In November, the court adopted its first code of conduct following revelations that Justice Clarence Thomas had accepted undeclared travel from a wealthy benefactor. There were also reports this year that flags associated with then-President Trump’s efforts to overturn his 2020 election defeat were flown outside Justice Samuel Alito’s homes in Virginia and New Jersey.
Critics say the code of conduct does not go far enough as it allows judges to decide for themselves whether to recuse themselves from cases and provides no enforcement mechanism.
Biden will ask Congress to pass binding, enforceable rules requiring judges to disclose gifts, refrain from public political activities and recuse themselves from cases where they or their spouses have financial or other conflicts of interest, the White House said.
He will also urge Congress to adopt an 18-year term limit for Supreme Court justices, according to the White House.
Legislation would be needed to impose term limits and an ethics code on the Supreme Court, but that is unlikely to pass in the currently divided Congress.
Biden will also propose a constitutional amendment to make clear that having been president does not guarantee immunity from federal criminal charges, trials, convictions or sentences.
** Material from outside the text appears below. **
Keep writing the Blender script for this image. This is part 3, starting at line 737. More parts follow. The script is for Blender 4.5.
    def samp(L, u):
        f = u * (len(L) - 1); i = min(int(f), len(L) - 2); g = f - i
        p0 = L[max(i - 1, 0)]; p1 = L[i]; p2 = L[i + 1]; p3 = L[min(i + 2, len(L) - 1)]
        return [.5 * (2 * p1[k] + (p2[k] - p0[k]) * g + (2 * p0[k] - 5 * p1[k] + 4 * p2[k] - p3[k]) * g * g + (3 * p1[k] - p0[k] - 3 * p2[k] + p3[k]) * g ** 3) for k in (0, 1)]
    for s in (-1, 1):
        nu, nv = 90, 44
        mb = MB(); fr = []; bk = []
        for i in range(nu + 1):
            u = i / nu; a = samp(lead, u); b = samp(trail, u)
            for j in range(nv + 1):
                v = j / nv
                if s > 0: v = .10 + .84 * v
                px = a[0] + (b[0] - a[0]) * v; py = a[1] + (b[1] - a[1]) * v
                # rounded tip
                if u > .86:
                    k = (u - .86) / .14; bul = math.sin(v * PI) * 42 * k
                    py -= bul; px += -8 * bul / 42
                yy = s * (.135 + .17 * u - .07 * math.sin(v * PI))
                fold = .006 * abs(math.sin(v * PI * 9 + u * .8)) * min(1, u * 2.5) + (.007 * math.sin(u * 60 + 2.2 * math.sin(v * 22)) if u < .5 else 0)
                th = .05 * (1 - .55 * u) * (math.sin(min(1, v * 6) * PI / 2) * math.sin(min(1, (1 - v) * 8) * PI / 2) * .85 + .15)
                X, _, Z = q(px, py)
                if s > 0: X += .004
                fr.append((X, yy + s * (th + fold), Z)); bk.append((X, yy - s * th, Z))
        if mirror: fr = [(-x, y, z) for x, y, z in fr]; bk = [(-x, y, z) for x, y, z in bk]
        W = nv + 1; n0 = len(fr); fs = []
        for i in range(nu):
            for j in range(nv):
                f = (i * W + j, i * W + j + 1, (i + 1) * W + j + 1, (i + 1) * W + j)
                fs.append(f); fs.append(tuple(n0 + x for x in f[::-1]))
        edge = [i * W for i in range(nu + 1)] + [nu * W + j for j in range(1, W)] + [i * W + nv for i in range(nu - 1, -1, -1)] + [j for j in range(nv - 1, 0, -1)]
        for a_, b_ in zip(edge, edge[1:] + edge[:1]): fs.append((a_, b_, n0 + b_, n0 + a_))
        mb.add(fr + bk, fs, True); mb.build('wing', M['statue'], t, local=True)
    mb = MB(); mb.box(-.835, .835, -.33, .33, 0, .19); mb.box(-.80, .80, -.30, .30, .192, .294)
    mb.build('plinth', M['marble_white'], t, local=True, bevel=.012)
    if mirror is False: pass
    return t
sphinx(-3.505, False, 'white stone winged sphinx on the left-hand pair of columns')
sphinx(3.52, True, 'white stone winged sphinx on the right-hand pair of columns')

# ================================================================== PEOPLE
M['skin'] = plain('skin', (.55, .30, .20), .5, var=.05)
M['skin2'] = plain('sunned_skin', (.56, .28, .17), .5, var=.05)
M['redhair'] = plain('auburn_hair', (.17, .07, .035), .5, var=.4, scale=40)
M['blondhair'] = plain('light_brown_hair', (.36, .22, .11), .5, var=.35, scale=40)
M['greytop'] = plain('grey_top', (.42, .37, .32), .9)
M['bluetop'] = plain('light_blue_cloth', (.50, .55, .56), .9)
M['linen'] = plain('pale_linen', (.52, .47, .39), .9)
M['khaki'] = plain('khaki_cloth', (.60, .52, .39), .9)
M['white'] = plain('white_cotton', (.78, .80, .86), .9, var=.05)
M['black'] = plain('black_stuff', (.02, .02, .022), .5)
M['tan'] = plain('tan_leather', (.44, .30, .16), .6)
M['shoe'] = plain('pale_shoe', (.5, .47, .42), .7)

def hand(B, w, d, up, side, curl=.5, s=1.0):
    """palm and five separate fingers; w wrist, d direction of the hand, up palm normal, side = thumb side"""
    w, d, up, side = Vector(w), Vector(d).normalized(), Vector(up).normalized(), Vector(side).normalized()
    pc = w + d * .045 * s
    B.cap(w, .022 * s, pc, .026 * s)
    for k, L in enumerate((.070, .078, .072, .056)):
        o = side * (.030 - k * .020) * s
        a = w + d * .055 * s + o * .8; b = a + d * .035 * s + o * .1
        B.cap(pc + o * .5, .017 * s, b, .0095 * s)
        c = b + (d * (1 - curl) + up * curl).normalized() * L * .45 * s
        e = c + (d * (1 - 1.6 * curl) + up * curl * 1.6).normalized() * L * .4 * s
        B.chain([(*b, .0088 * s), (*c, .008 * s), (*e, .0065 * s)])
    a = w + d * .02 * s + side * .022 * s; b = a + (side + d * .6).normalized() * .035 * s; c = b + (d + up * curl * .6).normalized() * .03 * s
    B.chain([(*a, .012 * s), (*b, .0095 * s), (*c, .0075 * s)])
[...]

Such an amendment would be even more difficult to enact, requiring support by two-thirds of both houses of Congress or a convention called by two-thirds of the states, and then ratification by 38 of the 50 state legislatures.
The U.S. Supreme Court ruled in July that Trump cannot be prosecuted for actions that were within his constitutional powers as president, in a landmark decision that for the first time recognizes any form of presidential immunity from prosecution.